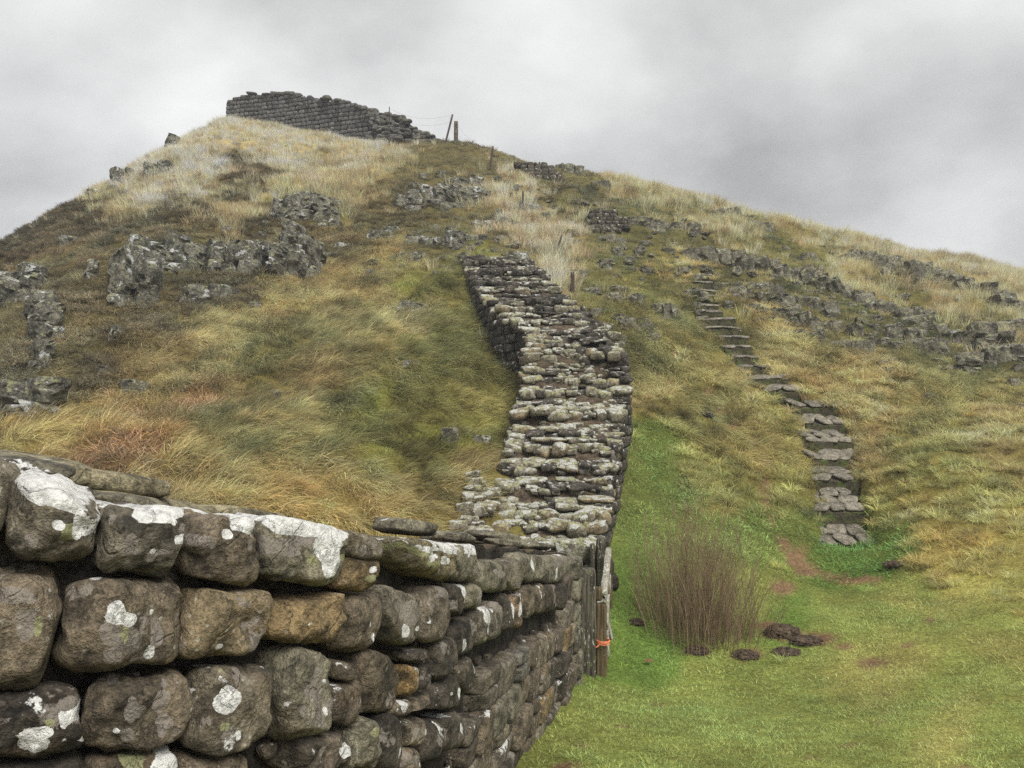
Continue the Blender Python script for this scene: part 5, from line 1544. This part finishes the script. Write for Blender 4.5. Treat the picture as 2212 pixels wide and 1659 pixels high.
beam('top_rail', T1 + Vector((0, 0, .0)), T2, .085, .13, M_rail, 31)
M1 = at(1306, 1380, 9.75); M2 = at(1318, 1245, 11.45)
beam('middle_rail', at(1309, 1352, 9.9), at(1316, 1246, 11.4), .06, .11, M_rail, 33)
beam('bottom_rail', at(1306, 1452, 9.8), at(1316, 1345, 11.4), .06, .11, M_plank, 35)
beam('brace', at(1311, 1430, 10.2), at(1313, 1300, 10.9), .05, .09, M_rail, 37)
fs = at(1320, 1385, 11.45); ft = at(1319, 1200, 11.45)
timber('far_stile', (.05, .09, ft.z - fs.z), M_plank, gate, fs - Vector(gate.location), seg=12, seed=39)
beam('loose_slat', at(1309, 1330, 10.3), at(1321, 1382, 10.2), .035, .07, M_rail, 41)
beam('slat', at(1308, 1300, 10.15), at(1309.5, 1420, 10.15), .03, .07, M_rail, 43)
beam('slat', at(1312, 1262, 10.7), at(1313, 1385, 10.7), .03, .07, M_plank, 45)
# orange twine
tw_ = []
c0 = at(1299, 1390, 9.55)
for k in range(60):
    th = k * .55; tw_.append((c0.x + .085 * math.cos(th) + .02, c0.y + .075 * math.sin(th) + .02, c0.z + .02 * math.sin(k * .21) + .0006 * k))
tw_ += [(c0.x - .06 - .02 * i, c0.y - .07, c0.z - .02 - .013 * i + .004 * math.sin(i)) for i in range(8)]
tq = tube('twine', tw_, .006, M_twine, None); tag(tq, 'orange baler twine tied round the gate upright', 'twine')

# ---------------------------------------------------------------- fence of leaning stakes
fence = None
FP = [(841,252,230,'iron_stake',.05,0.0,40.5),(960,290,244,'iron_stake',.09,.24,39.3),(985,292,262,'post',.21,0.0,39.2),(1057,367,315,'iron_stake',.09,.13,35.5),(1128,455,412,'iron_stake',.08,.04,31.0),(1196,553,505,'broken_stake',.06,.30,27.5),(1237,632,588,'iron_stake',.11,0,22.3)]
fence = empty('wire_fence', tuple(at(1128, 455, 31))); tag(fence, 'derelict wire fence of leaning rusty stakes running down from the ridge to the wall', 'fence')
tops = []
for px, yb_, yt_, nm, w, ln, Yd in FP:
    b = hit(px, yb_)[0] if yb_ > 300 else np.array(at(px, yb_, Yd)); Y = b[1]
    hh = (yb_ - yt_) * Y / F
    g = float(H(b[0], Y)); z0 = min(g, b[2]) - .2
    o = timber(nm, (w, w, hh + (b[2] - z0)), M_post if nm == 'post' else M_iron, fence, Vector((b[0], Y, z0)) - Vector(fence.location), (0, ln, 0), seg=8, seed=Y, warp_=.002)
    tops.append(Vector((b[0] + math.sin(ln) * hh, Y, b[2] + hh)))
for a, b in zip(tops[:-1], tops[1:]):
    for dz in (-.08, -.45):
        pts = []
        for t in np.linspace(0, 1, 12):
            p = a.lerp(b, t); p.z += dz - 4 * t * (1 - t) * .35; p.z = max(p.z, float(H(p.x, p.y)) + .1)
            pts.append(p - Vector(fence.location))
        tube('wire', pts, .0035, M_wire, fence, 4)

# ---------------------------------------------------------------- bare shrubs
def shrub(px, py, w_px, h_px, n, label, seed, spread=.24, mat=M_twig):
    b = hit(px, py)[0]; Y = b[1]; W = w_px * Y / F; Hh = h_px * Y / F
    root = empty('bare_shrub', tuple(b)); tag(root, label, 'shrub')
    rg = random.Random(seed)
    for part, cnt, m_, nm in ((0, n, mat, 'stems'), (1, n // 3, M_twig2, 'dry_stalks')):
        V_, F_ = [], []
        def stem(p, d, L, r, depth):
            k = 4; prev = None; sd = rg.uniform(0, 3)
            pp = Vector(p); dd = Vector(d)
            for s in range(k + 1):
                a = dd.cross(Vector((math.cos(sd), math.sin(sd), .1))).normalized(); c = dd.cross(a)
                rr = r * (1 - .75 * s / k); i0 = len(V_)
                for q in range(3):
                    th = 2.094 * q; V_.append(pp + a * rr * math.cos(th) + c * rr * math.sin(th))
                if prev is not None:
                    for q in range(3): F_.append((prev + q, prev + (q + 1) % 3, i0 + (q + 1) % 3, i0 + q))
                prev = i0
                if depth and s >= 1 and rg.random() < .75:
                    nd = (dd + Vector((rg.uniform(-.6, .6), rg.uniform(-.6, .6), rg.uniform(0, .3)))).normalized()
                    stem(pp, nd, L * rg.uniform(.18, .38), r * .5, depth - 1)
                pp = pp + dd * L / k
                dd = (dd + Vector((rg.uniform(-.22, .22), rg.uniform(-.22, .22), rg.uniform(-.02, .08)))).normalized()
        for i in range(cnt):
            u = rg.gauss(0, .5); v = rg.gauss(0, .5); u = max(-1, min(1, u)); v = max(-1, min(1, v))
            x = u * W * .36; y = v * W * .30
            dx = u * spread + rg.uniform(-.10, .10); dy = v * spread + rg.uniform(-.1, .1)
            gz_ = float(tps(b[0] + x, Y + y)) - b[2]
            L = Hh * rg.uniform(.55, 1.05) * (1 - .25 * abs(u))
            stem((x, y, gz_ - .03), Vector((dx, dy, 1)).normalized(), L, rg.uniform(.0034, .0065), 2 if part == 0 else 1)
        me = mesh_np(nm, [tuple(v) for v in V_], F_, m_)
        o = bpy.data.objects.new(nm, me); tag(o, kind='stuff'); link(o, root)
shrub(1500, 1372, 285, 262, 300, 'dense bare brown shrub of upright twigs on the turf beside the wall', 1)
shrub(1618, 1380, 120, 150, 34, 'sparse clump of dark leaning twigs at the right foot of the dense shrub', 2, .5, M_twig)
shrub(1312 + 70, 1330, 60, 70, 14, 'few dark bramble stems low against the wall left of the dense shrub', 3, 1.2)

# ---------------------------------------------------------------- molehills
def molehill(px, py, w, label, seed, flat=.36):
    b = hit(px, py)[0]; r = w * b[1] / F / 2
    P, Fq = cube_surface(18, 18, 12); P = P / np.linalg.norm(P, axis=1, keepdims=True)
    d = fbm3(P * 1.0 + seed, .32, 3, seed) + .5 * fbm3(P * 1.0 + seed, 1.1, 2, seed)
    P = P * (1 + .38 * d)[:, None] * [r, r * .8, r * flat]
    P[:, 2] += .0
    Vs, Fs, n0 = [P], [Fq], len(P); rg = np.random.default_rng(seed)
    C0, CF = cube_surface(2, 2, 2); C0 = C0 / np.linalg.norm(C0, axis=1, keepdims=True)
    for _ in range(170):
        a = rg.uniform(0, 6.28); q = rg.random() ** .5 * 1.25; sz = r * rg.uniform(.03, .13) * (1.2 - .5 * q)
        zc = r * flat * math.sqrt(max(0, 1 - q * q)) * .95
        c = C0 * sz * rg.uniform(.7, 1.3, (len(C0), 1)) * [1, 1, .8] + [r * q * math.cos(a), r * .8 * q * math.sin(a), zc + sz * .2]
        Vs.append(c); Fs.append(CF + n0); n0 += len(c)
    P = np.concatenate(Vs); Fq = np.concatenate(Fs)
    me = mesh_np('molehill', P, Fq, M_mole, False)
    o = bpy.data.objects.new('molehill', me); o.location = tuple(b); tag(o, label, 'molehill', 'molehills in the turf'); link(o)
molehill(1505, 1406, 52, 'dark round molehill directly in front of the dense bare shrub', 1)
molehill(1612, 1416, 56, 'dark molehill in the middle, below and between the two bare shrubs', 5)
molehill(1690, 1368, 70, 'largest molehill, beside the sparse twigs', 9, .48)
molehill(1745, 1385, 70, 'low crumbled molehill right of the largest one', 13, .22)
molehill(1702, 1408, 60, 'flattened molehill in front of the largest one', 17, .2)
molehill(1935, 1220, 46, 'reddish molehill right of the lowest stone step', 21, .3)
molehill(1375, 1345, 34, 'small mossy soil mound close to the wall foot', 25, .5)
def leaf(px, py, label, s=.06):
    b = hit(px, py)[0]
    V_ = [(0, 0, .02), (s, .3 * s, .035), (1.6 * s, 0, .01), (.9 * s, -.45 * s, .03), (.1 * s, -.3 * s, .02), (.8 * s, 0, .05)]
    me = bpy.data.meshes.new('dead_leaf'); me.from_pydata(V_, [], [(0, 1, 5), (1, 2, 5), (2, 3, 5), (3, 4, 5), (4, 0, 5)]); me.materials.append(plain('dead_leaf_brown', (.17, .06, .035)))
    o = bpy.data.objects.new('dead_leaf', me); o.location = (b[0], b[1], b[2] + .03); tag(o, label, 'leaf'); link(o)
leaf(1390, 1436, 'red brown dead leaf on the turf near the gate', .09)

# ================================================================ damp air
def haze():
    m = bpy.data.materials.new('damp_air'); m.use_nodes = True; nt = m.node_tree; nt.nodes.clear()
    o = nt.nodes.new('ShaderNodeOutputMaterial'); v = nt.nodes.new('ShaderNodeVolumePrincipled')
    v.inputs['Color'].default_value = (.93, .95, 1, 1); v.inputs['Density'].default_value = HAZE
    v.inputs['Anisotropy'].default_value = 0.2
    nt.links.new(v.outputs[0], o.inputs['Volume'])
    a, b, z0, z1 = -410, 410, -17, 26
    V_ = [(a, a, z0), (b, a, z0), (b, b, z0), (a, b, z0), (a, a, z1), (b, a, z1), (b, b, z1), (a, b, z1)]
    me = bpy.data.meshes.new('haze'); me.from_pydata(V_, [], [(0, 3, 2, 1), (4, 5, 6, 7), (0, 1, 5, 4), (1, 2, 6, 5), (2, 3, 7, 6), (3, 0, 4, 7)]); me.materials.append(m)
    tag(link(bpy.data.objects.new('haze', me)), 'thin damp haze in the air over the hill', kind='stuff')
HAZE = 0.0016
haze()
plant()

* [REQUIRED TASK]:
Restate, line by line and word for word, everything from the top of the material through the line that contains "tq = tube('twine', tw_, .006, M_twine, None);". Leave pictures out.

* [COMPLETE OUTPUT]:
Continue the Blender Python script for this scene: part 5, from line 1544. This part finishes the script. Write for Blender 4.5. Treat the picture as 2212 pixels wide and 1659 pixels high.
beam('top_rail', T1 + Vector((0, 0, .0)), T2, .085, .13, M_rail, 31)
M1 = at(1306, 1380, 9.75); M2 = at(1318, 1245, 11.45)
beam('middle_rail', at(1309, 1352, 9.9), at(1316, 1246, 11.4), .06, .11, M_rail, 33)
beam('bottom_rail', at(1306, 1452, 9.8), at(1316, 1345, 11.4), .06, .11, M_plank, 35)
beam('brace', at(1311, 1430, 10.2), at(1313, 1300, 10.9), .05, .09, M_rail, 37)
fs = at(1320, 1385, 11.45); ft = at(1319, 1200, 11.45)
timber('far_stile', (.05, .09, ft.z - fs.z), M_plank, gate, fs - Vector(gate.location), seg=12, seed=39)
beam('loose_slat', at(1309, 1330, 10.3), at(1321, 1382, 10.2), .035, .07, M_rail, 41)
beam('slat', at(1308, 1300, 10.15), at(1309.5, 1420, 10.15), .03, .07, M_rail, 43)
beam('slat', at(1312, 1262, 10.7), at(1313, 1385, 10.7), .03, .07, M_plank, 45)
# orange twine
tw_ = []
c0 = at(1299, 1390, 9.55)
for k in range(60):
    th = k * .55; tw_.append((c0.x + .085 * math.cos(th) + .02, c0.y + .075 * math.sin(th) + .02, c0.z + .02 * math.sin(k * .21) + .0006 * k))
tw_ += [(c0.x - .06 - .02 * i, c0.y - .07, c0.z - .02 - .013 * i + .004 * math.sin(i)) for i in range(8)]
tq = tube('twine', tw_, .006, M_twine, None); tag(tq, 'orange baler twine tied round the gate upright', 'twine')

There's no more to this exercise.